Jean taught English twice a week to a group of Chinese boys and they were there the night John arrived. John states “It was a new experience to me and the beginning of thoughts international. People from another land — far away China — stood before me. We shook hands and smiled at each other. I had seen Chinese before but only one or two. It meant very little to me years ago but that night in Jean’s house it did mean something to me. I had met some people of another race, another color, another language and other customs. We smiled and talked, at least we tried to. That was new and the thought of other people in other lands, just human beings like ourselves, did impress me. There was quite a group of Chinese boys in the village. Some had a laundry, others went out to clear land, cut down trees and brush, dig out stumps, pile and burn it all. They would take contracts and then worked cooperatively. And they worked! Hours meant little to them. Late Saturday night several would come into the village to their headquarters which was at the laundry. Early Sunday evening they left for their work camp with their week’s food supply.”

Across from Jean’s house was the Independent Order of Good Templers (IOGT) and both John and George were active members. Nearly everybody belonged and drinking was scarcely known.
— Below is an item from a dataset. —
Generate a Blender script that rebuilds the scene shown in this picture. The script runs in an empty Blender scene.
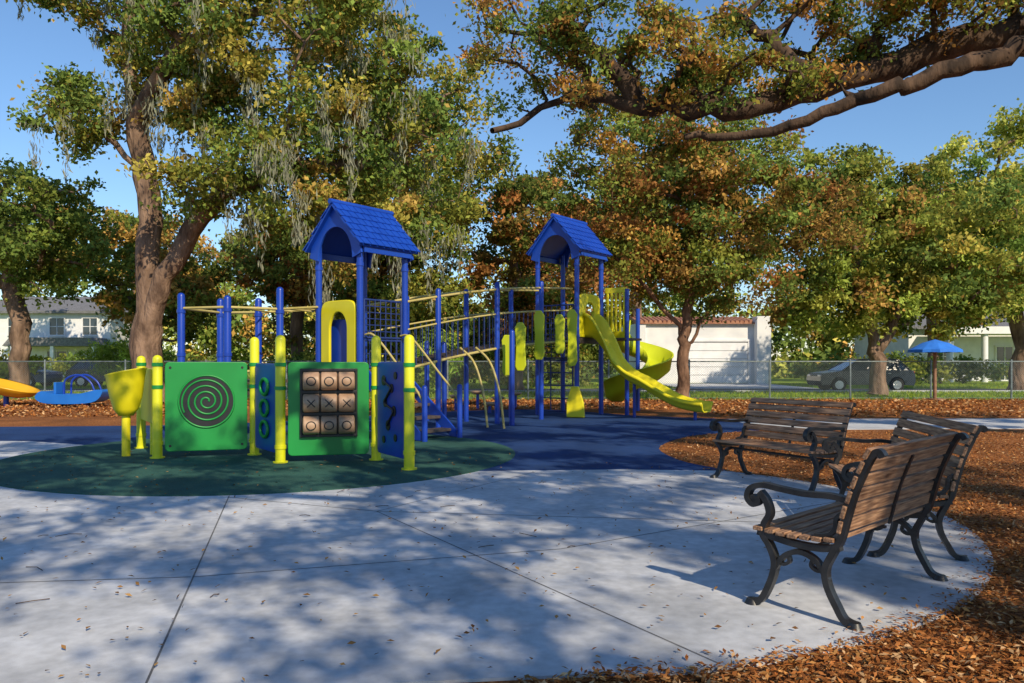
import bpy, math, random
import numpy as np
from mathutils import Vector, Matrix
random.seed(7)
D=bpy.data
scene=bpy.context.scene
scene.view_settings.view_transform='Standard'
try: scene.view_settings.look='None'
except Exception: pass
scene.view_settings.exposure=0
COL=scene.collection

# ---------------------------------------------------------------- materials
def nt(name):
    m=D.materials.new(name); m.use_nodes=True
    t=m.node_tree
    b=t.nodes['Principled BSDF']
    return m,t,b
def pmat(name,c1,c2,scale=5,rough=.6,bump=0,bscale=40,stretch=(1,1,1),detail=2,spec=.5,lo=.35,hi=.65,metal=0,fine=None,bdist=.01,stain=None):
    m,t,b=nt(name); N=t.nodes; L=t.links
    tc=N.new('ShaderNodeTexCoord'); mp=N.new('ShaderNodeMapping'); mp.inputs['Scale'].default_value=stretch
    L.new(tc.outputs['Object'],mp.inputs['Vector'])
    n=N.new('ShaderNodeTexNoise'); n.inputs['Scale'].default_value=scale; n.inputs['Detail'].default_value=detail
    L.new(mp.outputs[0],n.inputs['Vector'])
    r=N.new('ShaderNodeValToRGB'); r.color_ramp.elements[0].position=lo; r.color_ramp.elements[1].position=hi
    r.color_ramp.elements[0].color=(*c1,1); r.color_ramp.elements[1].color=(*c2,1)
    L.new(n.outputs['Fac'],r.inputs[0])
    out=r.outputs[0]
    for spec_ in (fine,stain):
        if not spec_: continue
        n3=N.new('ShaderNodeTexNoise'); n3.inputs['Scale'].default_value=spec_[0]; n3.inputs['Detail'].default_value=2
        L.new(mp.outputs[0],n3.inputs['Vector'])
        mr=N.new('ShaderNodeMapRange'); mr.inputs['From Min'].default_value=.3; mr.inputs['From Max'].default_value=.7
        mr.inputs['To Min'].default_value=1-spec_[1]; mr.inputs['To Max'].default_value=1+spec_[1]*(1 if spec_ is fine else .2)
        L.new(n3.outputs['Fac'],mr.inputs['Value'])
        vm=N.new('ShaderNodeVectorMath'); vm.operation='SCALE'
        L.new(out,vm.inputs[0]); L.new(mr.outputs[0],vm.inputs['Scale']); out=vm.outputs[0]
    L.new(out,b.inputs['Base Color'])
    b.inputs['Roughness'].default_value=rough; b.inputs['Metallic'].default_value=metal
    b.inputs['Specular IOR Level'].default_value=spec
    if bump:
        n2=N.new('ShaderNodeTexNoise'); n2.inputs['Scale'].default_value=bscale; n2.inputs['Detail'].default_value=2
        L.new(mp.outputs[0],n2.inputs['Vector'])
        bp=N.new('ShaderNodeBump'); bp.inputs['Strength'].default_value=bump; bp.inputs['Distance'].default_value=bdist
        L.new(n2.outputs['Fac'],bp.inputs['Height']); L.new(bp.outputs[0],b.inputs['Normal'])
    return m
def leafmat(name,trans=.35,gain=1.0):
    m=D.materials.new(name); m.use_nodes=True; t=m.node_tree; N=t.nodes; L=t.links
    N.remove(N['Principled BSDF'])
    a=N.new('ShaderNodeAttribute'); a.attribute_name='Col'
    b=N.new('ShaderNodeBsdfDiffuse'); L.new(a.outputs['Color'],b.inputs['Color'])
    out=b.outputs[0]
    if trans>0:
        tr=N.new('ShaderNodeBsdfTranslucent'); L.new(a.outputs['Color'],tr.inputs['Color'])
        mx=N.new('ShaderNodeMixShader'); mx.inputs[0].default_value=trans
        L.new(b.outputs[0],mx.inputs[1]); L.new(tr.outputs[0],mx.inputs[2]); out=mx.outputs[0]
    L.new(out,N['Material Output'].inputs['Surface'])
    return m
M_leaf=leafmat('leaf_material',.35)
M_chip=leafmat('wood_chip_material',0)
M_bark=pmat('bark',(.09,.055,.038),(.29,.19,.13),3,.9,1,9,(1,1,.35),3,.2,bdist=.08)
M_bark2=pmat('bark_reddish',(.09,.05,.032),(.28,.16,.10),5,.9,1,14,(1,1,.4),3,.2,bdist=.03)
M_bark3=pmat('bark_dark',(.04,.027,.02),(.12,.075,.05),5,.9,1,14,(1,1,.4),3,.2,bdist=.03)
M_blue=pmat('blue_plastic',(.004,.048,.37),(.007,.062,.44),2,.42)
M_bluep=pmat('blue_painted_steel',(.006,.04,.34),(.01,.052,.40),2,.33)
M_yel=pmat('yellow_plastic',(.70,.60,.010),(.78,.68,.015),2,.38)
M_ypost=pmat('yellow_green_post',(.62,.62,.010),(.70,.70,.015),2,.4)
M_lime=pmat('lime_plastic',(.50,.56,.012),(.58,.64,.018),2,.4)
M_green=pmat('green_plastic',(.006,.21,.035),(.010,.27,.05),1.5,.42,.06,90)
M_tan=pmat('tan_coated_rail',(.42,.34,.10),(.52,.42,.15),3,.45)
M_brown=pmat('brown_plastic',(.33,.20,.125),(.46,.30,.19),8,.5,.1,40)
M_black=pmat('black_plastic',(.008,.008,.01),(.015,.015,.018),6,.45)
M_deck=pmat('coated_deck',(.06,.045,.04),(.09,.07,.06),12,.6)
M_net=pmat('net_steel',(.012,.03,.13),(.02,.04,.18),6,.45)
M_iron=pmat('cast_iron',(.010,.010,.012),(.025,.025,.027),14,.42,.25,70,bdist=.004)
M_wood=pmat('bench_wood',(.16,.075,.04),(.46,.27,.155),6,.6,.5,16,(1,14,14),4,.4,.3,.72,fine=(3,.3),bdist=.004)
M_white=pmat('white_stucco',(.68,.68,.68),(.8,.79,.77),1,.85)
M_whitep=pmat('white_paint',(.74,.74,.75),(.82,.82,.82),2,.55)
M_tile=pmat('terracotta_tile',(.34,.14,.08),(.5,.24,.14),5,.8)
M_shing=pmat('grey_shingle',(.12,.12,.13),(.2,.2,.21),9,.9)
M_glass=pmat('window_glass',(.02,.03,.04),(.05,.07,.09),.6,.08,spec=.8)
M_carp=pmat('car_paint_dark',(.012,.02,.035),(.018,.028,.045),1,.22,spec=.8)
M_carp2=pmat('car_paint_blue',(.02,.05,.12),(.03,.07,.16),1,.25,spec=.8)
M_rub=pmat('tyre_rubber',(.01,.01,.01),(.02,.02,.02),9,.85)
M_chrome=pmat('alloy_metal',(.4,.4,.42),(.55,.55,.56),3,.3,metal=.9)
M_red=pmat('tail_light',(.4,.01,.01),(.5,.02,.02),3,.3)
M_galv=pmat('galvanised_steel',(.12,.15,.15),(.2,.24,.24),7,.45,metal=.3)
M_conc=pmat('patio_concrete',(.46,.48,.52),(.60,.61,.635),.9,.85,.4,160,fine=(14,.12),stain=(1.7,.26),detail=4,bdist=.003,spec=.3)
M_joint=pmat('concrete_joint',(.10,.10,.105),(.16,.16,.165),9,.95)
M_path=pmat('path_concrete',(.42,.43,.45),(.52,.53,.54),1.2,.88,fine=(8,.1))
M_rblue=pmat('blue_rubber_surface',(.010,.034,.11),(.022,.058,.175),110,.88,.5,200,fine=(1.2,.2),spec=.2,bdist=.004)
M_rgreen=pmat('green_rubber_surface',(.018,.068,.055),(.045,.12,.095),110,.88,.5,200,fine=(1.2,.22),spec=.2,bdist=.004)
M_mulch=pmat('mulch',(.11,.037,.013),(.48,.19,.06),26,.9,1,38,fine=(1.1,.25),lo=.3,hi=.7,detail=3,bdist=.04,spec=.15)
M_grass=pmat('grass',(.15,.24,.02),(.28,.36,.035),1.4,.95,fine=(25,.35),spec=.1)
M_asph=pmat('asphalt',(.05,.05,.052),(.075,.075,.078),2,.9,fine=(60,.2))
M_pole=pmat('brown_timber_pole',(.2,.1,.05),(.3,.16,.09),6,.7)

# ---------------------------------------------------------------- mesh tools
def empty(name,loc=(0,0,0),rz=0):
    e=D.objects.new(name,None); e.location=loc; e.rotation_euler=(0,0,rz); e.empty_display_size=.3
    COL.objects.link(e); return e
def catmull(P,n=8,closed=False):
    P=[Vector(p) for p in P]; out=[]
    m=len(P)
    rng=range(m) if closed else range(m-1)
    for i in rng:
        if closed: a,b,c,d=P[(i-1)%m],P[i],P[(i+1)%m],P[(i+2)%m]
        else: a,b,c,d=P[max(i-1,0)],P[i],P[i+1],P[min(i+2,m-1)]
        for k in range(n):
            t=k/n
            out.append(.5*((2*b)+(c-a)*t+(2*a-5*b+4*c-d)*t*t+(-a+3*b-3*c+d)*t**3))
    if not closed: out.append(P[-1])
    return out
class MB:
    def __init__(s): s.v=[];s.f=[];s.mi=[];s.sm=[];s.M=Matrix.Identity(4)
    def frame(s,p0,p1=None,z=0):
        p0=Vector((p0[0],p0[1],z))
        if p1 is None: s.M=Matrix.Translation(p0); return 0
        d=Vector((p1[0]-p0.x,p1[1]-p0.y)); a=math.atan2(d.y,d.x)
        s.M=Matrix.Translation(p0)@Matrix.Rotation(a,4,'Z'); return d.length
    def reset(s): s.M=Matrix.Identity(4)
    def add(s,vs,fs,mi=0,sm=False):
        o=len(s.v)
        s.v+=[tuple(s.M@Vector(v)) for v in vs]
        for f in fs: s.f.append(tuple(o+i for i in f)); s.mi.append(mi); s.sm.append(sm)
    def box(s,c,size,mi=0,R=None):
        hx,hy,hz=size[0]/2,size[1]/2,size[2]/2
        vs=[Vector((x,y,z)) for x in(-hx,hx) for y in(-hy,hy) for z in(-hz,hz)]
        if R is not None: vs=[R@v for v in vs]
        vs=[v+Vector(c) for v in vs]
        s.add(vs,[(0,1,3,2),(4,6,7,5),(0,4,5,1),(2,3,7,6),(0,2,6,4),(1,5,7,3)],mi)
    def tube(s,pts,r,n=10,mi=0,cap=True,closed=False):
        pts=[Vector(p) for p in pts]; m=len(pts)
        if not hasattr(r,'__len__'): r=[r]*m
        T=[]
        for i in range(m):
            a=pts[(i-1)%m] if (closed or i>0) else pts[i]; b=pts[(i+1)%m] if (closed or i<m-1) else pts[i]
            t=(b-a); t=t.normalized() if t.length>1e-9 else Vector((0,0,1)); T.append(t)
        u=T[0].orthogonal().normalized(); vs=[]
        for i in range(m):
            u=(u-T[i]*u.dot(T[i])); u=u.normalized() if u.length>1e-6 else T[i].orthogonal().normalized()
            w=T[i].cross(u)
            for k in range(n):
                a=2*math.pi*k/n; vs.append(pts[i]+(u*math.cos(a)+w*math.sin(a))*r[i])
        fs=[]
        for i in range(m if closed else m-1):
            j=(i+1)%m
            for k in range(n):
                k2=(k+1)%n; fs.append((i*n+k,i*n+k2,j*n+k2,j*n+k))
        s.add(vs,fs,mi,True)
        if cap and not closed:
            s.add(vs[:n],[tuple(reversed(range(n)))],mi); s.add(vs[-n:],[tuple(range(n))],mi)
    def post(s,x,y,z0,z1,r,mi=0,n=16):
        s.tube([(x,y,z0),(x,y,z1-r*.9),(x,y,z1-r*.45),(x,y,z1-r*.12),(x,y,z1)],[r,r,r*.86,r*.5,r*.06],n,mi)
    def prism(s,poly,y0,y1,mi=0):
        n=len(poly); vs=[(p[0],y0,p[1]) for p in poly]+[(p[0],y1,p[1]) for p in poly]
        fs=[tuple(range(n)),tuple(reversed(range(n,2*n)))]+[(i,i+n,(i+1)%n+n,(i+1)%n) for i in range(n)]
        s.add(vs,fs,mi)
    def ring(s,outer,inner,y0,y1,mi=0):
        n=len(outer)
        vs=[(p[0],y0,p[1]) for p in outer]+[(p[0],y0,p[1]) for p in inner]+[(p[0],y1,p[1]) for p in outer]+[(p[0],y1,p[1]) for p in inner]
        fs=[]
        for i in range(n-1):
            fs+= [(i,i+1,n+i+1,n+i),(2*n+i,3*n+i,3*n+i+1,2*n+i+1),(i,2*n+i,2*n+i+1,i+1),(n+i,n+i+1,3*n+i+1,3*n+i)]
        fs+=[(0,n,3*n,2*n),(n-1,3*n-1,4*n-1,2*n-1)]
        s.add(vs,fs,mi)
    def bar(s,pts,w,t,x,mi=0):
        pts=[Vector((p[0],p[1])) for p in pts]; m=len(pts); vs=[]
        for i in range(m):
            a=pts[max(i-1,0)]; b=pts[min(i+1,m-1)]; d=(b-a).normalized(); nn=Vector((-d.y,d.x))
            tt=t[i] if hasattr(t,'__len__') else t
            for (sx,sn) in((-1,-1),(1,-1),(1,1),(-1,1)):
                p=pts[i]+nn*sn*tt/2; vs.append((x+sx*w/2,p.x,p.y))
        fs=[(3,2,1,0),(4*m-4,4*m-3,4*m-2,4*m-1)]
        for i in range(m-1):
            for k in range(4):
                k2=(k+1)%4; fs.append((4*i+k,4*i+k2,4*i+4+k2,4*i+4+k))
        s.add(vs,fs,mi)
    def build(s,name,mats,parent=None,bevel=0,loc=None,rz=0):
        me=D.meshes.new(name); me.from_pydata(s.v,[],s.f)
        if not isinstance(mats,(list,tuple)): mats=[mats]
        for m in mats: me.materials.append(m)
        me.polygons.foreach_set('material_index',s.mi); me.polygons.foreach_set('use_smooth',s.sm)
        me.update(); o=D.objects.new(name,me); COL.objects.link(o)
        if parent: o.parent=parent
        if loc: o.location=loc; o.rotation_euler=(0,0,rz)
        if bevel:
            b=o.modifiers.new('bevel','BEVEL'); b.width=bevel; b.segments=2; b.limit_method='ANGLE'; b.angle_limit=math.radians(40)
        return o
def sheet(name,pts,z,mat,parent=None):
    me=D.meshes.new(name); me.from_pydata([(p[0],p[1],z) for p in pts],[],[tuple(range(len(pts)))])
    me.materials.append(mat); me.update()
    if me.polygons[0].normal.z<0: me.flip_normals()
    o=D.objects.new(name,me); COL.objects.link(o); 
    if parent:o.parent=parent
    return o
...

John states “How much that society meant to the community no one will ever know. I know it did something to steer my thinking for years to come. I’ll venture to suggest that most of those interested in the work of the Society look back to their hours spent there as a time of mighty influence on their lives and characters.”

It’s funny how my Great Great Uncle John lived and worked in the village of Chilliwack and my family, over a hundred years later, live in the city of Chilliwack. As the little village grew some things stayed the same. Two of my children graduated from Sardis Senior Secondary and one from Cilliwack Senior Secondary. All five of us work in Chilliwack so does my sister and her family. We have a different last names but the bloodline continues. Living and working in Chilliwack, we hope we would have made my Great Great Uncle John Telford proud.